Even if it were to be justifiably said, lets look at today. I live in a world where people are judged, criticized, vastly underestimated, doubted, ridiculed, shot, forgotten, and sought out by authorities simply based on their exterior tint. I also live in the same world where it's okay to protest people of color's sheer existence outside of Black Churches or Mosques; where it's okay to be affiliated with White Power Groups, but shunned if you're a part of Black Lives Matter; where it's okay to build pipelines through Treatied Native American lands, but not okay to silently kneel during the National Anthem. I'm aware not every shade is cookie cuttered into these sides, and not everyone is proud of the white history. But JUST like how white people may be becoming fatigued by the judgment of the past, people of color have been very fatigued by the treatment of the skin they were born with. 

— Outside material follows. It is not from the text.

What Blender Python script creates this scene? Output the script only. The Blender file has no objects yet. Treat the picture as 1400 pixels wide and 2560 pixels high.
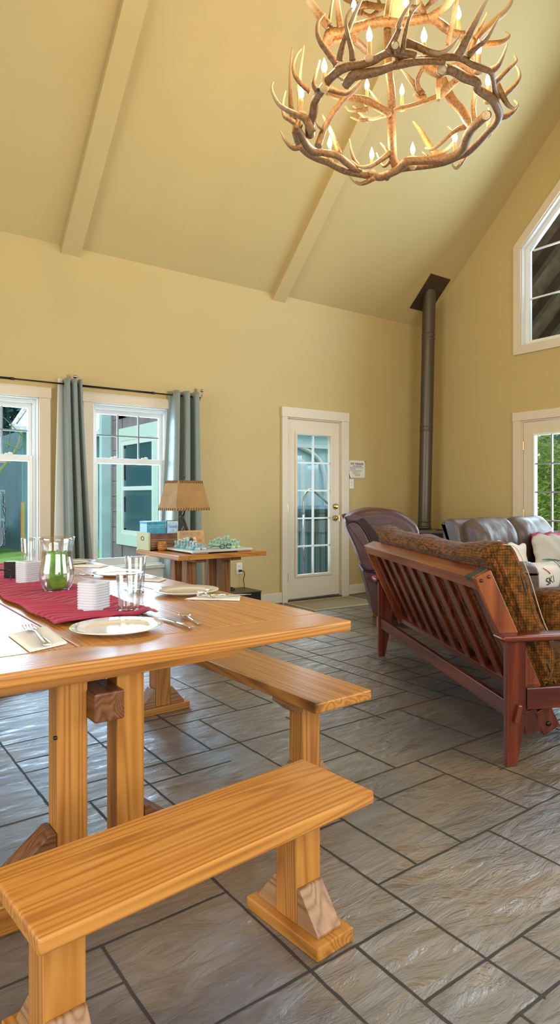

It is because of this fatigue that I've become accustomed to being embarrassed by my light skin. Calling me "White girl" isn't stating the obvious, it's insulting to me and my character***. I do not wish to be grouped with them not only because of who I am on the inside and the beliefs and culture I practice, but because I do not want to be affiliated with a group of people that take and take and take. "You're grouping an entire group of people based on occurrences in history when not all of them are like that."  True. But is that not what is being done every single day for the rest of the entire world that is not white? 

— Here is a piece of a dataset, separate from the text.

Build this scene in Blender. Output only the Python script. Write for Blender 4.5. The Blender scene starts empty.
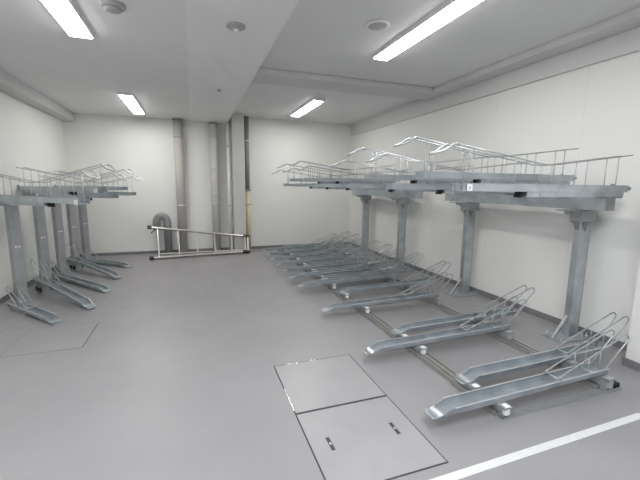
import bpy, math, random
from mathutils import Vector, Matrix
random.seed(7)
C = bpy.context.scene.collection

# ------------------------------------------------------------------ materials
def new_mat(name):
    m = bpy.data.materials.new(name); m.use_nodes = True
    nt = m.node_tree; b = nt.nodes['Principled BSDF']
    return m, nt, b

def mat(name, col, rough=.5, metal=0., var=.06, scale=6., rvar=.0, bump=0., bscale=80., stretch=None):
    """principled material whose colour wanders a little with object-space noise"""
    m, nt, b = new_mat(name)
    N, L = nt.nodes, nt.links
    tc = N.new('ShaderNodeTexCoord'); mp = N.new('ShaderNodeMapping')
    L.new(tc.outputs['Object'], mp.inputs['Vector'])
    if stretch: mp.inputs['Scale'].default_value = stretch
    nz = N.new('ShaderNodeTexNoise'); nz.inputs['Scale'].default_value = scale; nz.inputs['Detail'].default_value = 4
    L.new(mp.outputs['Vector'], nz.inputs['Vector'])
    mr = N.new('ShaderNodeMapRange'); mr.inputs['From Min'].default_value = .3; mr.inputs['From Max'].default_value = .7
    mr.inputs['To Min'].default_value = 1-var; mr.inputs['To Max'].default_value = 1+var
    L.new(nz.outputs['Fac'], mr.inputs['Value'])
    mx = N.new('ShaderNodeVectorMath'); mx.operation = 'SCALE'; mx.inputs[0].default_value = col[:3]
    L.new(mr.outputs['Result'], mx.inputs['Scale']); L.new(mx.outputs['Vector'], b.inputs['Base Color'])
    b.inputs['Roughness'].default_value = rough; b.inputs['Metallic'].default_value = metal
    if rvar:
        r2 = N.new('ShaderNodeMapRange'); r2.inputs['From Min'].default_value = .3; r2.inputs['From Max'].default_value = .7
        r2.inputs['To Min'].default_value = rough-rvar; r2.inputs['To Max'].default_value = rough+rvar
        L.new(nz.outputs['Fac'], r2.inputs['Value']); L.new(r2.outputs['Result'], b.inputs['Roughness'])
    if bump:
        n2 = N.new('ShaderNodeTexNoise'); n2.inputs['Scale'].default_value = bscale
        L.new(tc.outputs['Object'], n2.inputs['Vector'])
        bp = N.new('ShaderNodeBump'); bp.inputs['Strength'].default_value = bump; bp.inputs['Distance'].default_value = .002
        L.new(n2.outputs['Fac'], bp.inputs['Height']); L.new(bp.outputs['Normal'], b.inputs['Normal'])
    return m

def emit(name, col, s):
    m, nt, b = new_mat(name)
    b.inputs['Base Color'].default_value = (*col, 1)
    b.inputs['Emission Color'].default_value = (*col, 1); b.inputs['Emission Strength'].default_value = s
    return m

def floor_material():
    m, nt, b = new_mat('grey_epoxy_floor')
    N, L = nt.nodes, nt.links
    tc = N.new('ShaderNodeTexCoord')
    n1 = N.new('ShaderNodeTexNoise'); n1.inputs['Scale'].default_value = 1.3; n1.inputs['Detail'].default_value = 6
    n2 = N.new('ShaderNodeTexNoise'); n2.inputs['Scale'].default_value = 9.; n2.inputs['Detail'].default_value = 8
    L.new(tc.outputs['Object'], n1.inputs['Vector']); L.new(tc.outputs['Object'], n2.inputs['Vector'])
    r1 = N.new('ShaderNodeValToRGB'); r1.color_ramp.elements[0].position = .3; r1.color_ramp.elements[1].position = .72
    r1.color_ramp.elements[0].color = (.275, .268, .275, 1); r1.color_ramp.elements[1].color = (.315, .308, .316, 1)
    L.new(n1.outputs['Fac'], r1.inputs['Fac'])
    # pale scuffs
    r2 = N.new('ShaderNodeMapRange'); r2.inputs['From Min'].default_value = .62; r2.inputs['From Max'].default_value = .8
    r2.inputs['To Min'].default_value = 0; r2.inputs['To Max'].default_value = .18
    L.new(n2.outputs['Fac'], r2.inputs['Value'])
    mx = N.new('ShaderNodeMix'); mx.data_type = 'RGBA'; mx.inputs[7].default_value = (.42, .41, .41, 1)
    L.new(r2.outputs['Result'], mx.inputs[0]); L.new(r1.outputs['Color'], mx.inputs[6])
    L.new(mx.outputs[2], b.inputs['Base Color'])
    rr = N.new('ShaderNodeMapRange'); rr.inputs['From Min'].default_value = .3; rr.inputs['From Max'].default_value = .7
    rr.inputs['To Min'].default_value = .36; rr.inputs['To Max'].default_value = .47
    L.new(n2.outputs['Fac'], rr.inputs['Value']); L.new(rr.outputs['Result'], b.inputs['Roughness'])
    bp = N.new('ShaderNodeBump'); bp.inputs['Strength'].default_value = .12; bp.inputs['Distance'].default_value = .004
    L.new(n2.outputs['Fac'], bp.inputs['Height']); L.new(bp.outputs['Normal'], b.inputs['Normal'])
    b.inputs['IOR'].default_value = 1.5
    return m

def wall_material(name, col, axis, period, offset):
    """matt white lining boards with fine upright joints every `period` metres along `axis`"""
    m, nt, b = new_mat(name)
    N, L = nt.nodes, nt.links
    tc = N.new('ShaderNodeTexCoord'); sp = N.new('ShaderNodeSeparateXYZ'); L.new(tc.outputs['Object'], sp.inputs[0])
    a = N.new('ShaderNodeMath'); a.operation = 'ADD'; a.inputs[1].default_value = 50*period-offset
    L.new(sp.outputs[axis], a.inputs[0])
    md = N.new('ShaderNodeMath'); md.operation = 'MODULO'; md.inputs[1].default_value = period; L.new(a.outputs[0], md.inputs[0])
    lt = N.new('ShaderNodeMath'); lt.operation = 'LESS_THAN'; lt.inputs[1].default_value = .006; L.new(md.outputs[0], lt.inputs[0])
    nz = N.new('ShaderNodeTexNoise'); nz.inputs['Scale'].default_value = 1.7; L.new(tc.outputs['Object'], nz.inputs['Vector'])
    mr = N.new('ShaderNodeMapRange'); mr.inputs['To Min'].default_value = .97; mr.inputs['To Max'].default_value = 1.03
    L.new(nz.outputs['Fac'], mr.inputs['Value'])
    sc = N.new('ShaderNodeVectorMath'); sc.operation = 'SCALE'; sc.inputs[0].default_value = col
    L.new(mr.outputs['Result'], sc.inputs['Scale'])
    mx = N.new('ShaderNodeMix'); mx.data_type = 'RGBA'; mx.inputs[7].default_value = (col[0]*.92, col[1]*.92, col[2]*.92, 1)
    L.new(lt.outputs[0], mx.inputs[0]); L.new(sc.outputs['Vector'], mx.inputs[6])
    L.new(mx.outputs[2], b.inputs['Base Color']); b.inputs['Roughness'].default_value = .6
    return m

M = dict(
    pier=mat('grey_painted_pier', (.55, .55, .53), .6, var=.03),
    floor=floor_material(),
    wall_x=wall_material('white_wall_lining', (.80, .80, .775), 'X', 1.0, -1.25),
    wall_y=wall_material('white_wall_lining_side', (.80, .80, .775), 'Y', 1.0, .35),
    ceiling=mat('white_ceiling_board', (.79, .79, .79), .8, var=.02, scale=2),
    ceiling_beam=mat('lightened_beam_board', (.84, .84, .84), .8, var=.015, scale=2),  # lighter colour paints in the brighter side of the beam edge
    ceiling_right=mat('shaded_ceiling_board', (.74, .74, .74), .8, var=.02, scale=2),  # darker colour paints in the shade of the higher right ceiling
    lip=mat('catchlight_steel_edge', (.60, .64, .66), .4, .35, var=.06),  # brighter colour paints in the light the tray lips catch
    hook=mat('pale_coated_hook', (.74, .74, .74), .35, .2),
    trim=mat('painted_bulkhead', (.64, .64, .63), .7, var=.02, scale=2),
    base=mat('dark_grey_skirting', (.20, .195, .205), .5, var=.08),
    galv=mat('galvanised_steel', (.50, .54, .57), .36, .8, var=.14, scale=9),
    galv_dull=mat('dull_galvanised_steel', (.42, .44, .45), .5, .6, var=.12, scale=8),
    wire=mat('bright_galvanised_wire', (.48, .50, .51), .42, .7, var=.1, scale=30),
    alu=mat('aluminium', (.58, .555, .53), .35, .85, var=.08, scale=20),
    rail=mat('anodised_rail', (.40, .395, .375), .42, .6, var=.1, scale=12),
    slot=mat('black_rail_slot', (.02, .02, .02), .6),
    white=mat('white_plastic', (.85, .85, .84), .35, var=.03),
    black=mat('black_rubber', (.015, .015, .016), .5),
    greypipe=mat('dark_grey_pipe', (.25, .255, .26), .45, var=.08),
    wrap=mat('beige_wrapped_pipe', (.47, .455, .43), .65, var=.07, scale=4, stretch=(1, 1, .3)),
    wrap2=mat('pale_beige_wrapped_pipe', (.60, .585, .555), .65, var=.05, scale=4, stretch=(1, 1, .3)),
    cream=mat('cream_yellow_pipe', (.68, .62, .42), .5, var=.05),
    clamp=mat('bright_pipe_clamp', (.62, .62, .62), .3, .8),
    mark=mat('white_line_paint', (.68, .69, .70), .5, var=.04, scale=30),
    plate=mat('hatch_cover_plate', (.335, .328, .335), .36, .0, var=.05, scale=5, rvar=.06),
    gap=mat('dark_hatch_joint', (.055, .055, .06), .5, .2, var=.3, scale=12),
    gapmetal=mat('bare_metal_hatch_edge', (.6, .6, .6), .25, .9, var=.1),
    faintgap=mat('thin_floor_joint', (.21, .205, .21), .5, var=.1),
    housing=mat('white_enamel_housing', (.8, .8, .8), .35, var=.02),
    greyplastic=mat('grey_plastic', (.42, .42, .43), .5, var=.03),
    sticker_grey=mat('grey_sticker_print', (.25, .25, .26), .5),
    cool_fill_tube=emit('cool_fill_light', (.93, .96, 1.), 90.0),  # for the added fill lights that cool and brighten the front floor
    tube=emit('lit_fluorescent_tube', (1., .985, .96), 38.0),
)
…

It's this argument that we seem to hear about nearly daily that is what it is to be of mixed race. Except the argument is within a single being instead of between two. One side is never satisfied by the existence of the other. One, if not both, is always angry and maybe even helpless because there doesn't seem to be a single answer, or outlet, or end in sight. 

There may be some mixtures of people that wish to identify as white but look black or Latino/a, or whatever else - but because of the society we live in, we all must choose one and for most of us, that choice is made for us by what people see on the outside. 

No side will ever win until it comes together. But in the world I live in right now, in 2016, there's no sign of that anytime soon - anywhere. Unfortunately, that may mean no sign of that in me either. 

 

** There is nothing wrong with being a good (race) person allying with another. But as history has shown, you must prove yourself if you're of another race. More times than not, white people are allowed to "ally" in any form they please - even if it means making the situation about them, when it was never about them to begin with. (ALL Lives Matter is a superb example of this)

*** I'm aware of the privilege that comes with the shade of my skin. I do not want to be perceived as spoiled and unhappy with what I've been given when it's obvious the two worlds are not the same. This article is merely to show, or attempt to show, the battle within. The ongoing walking of a thin line between two worlds when in reality this is a single world for many.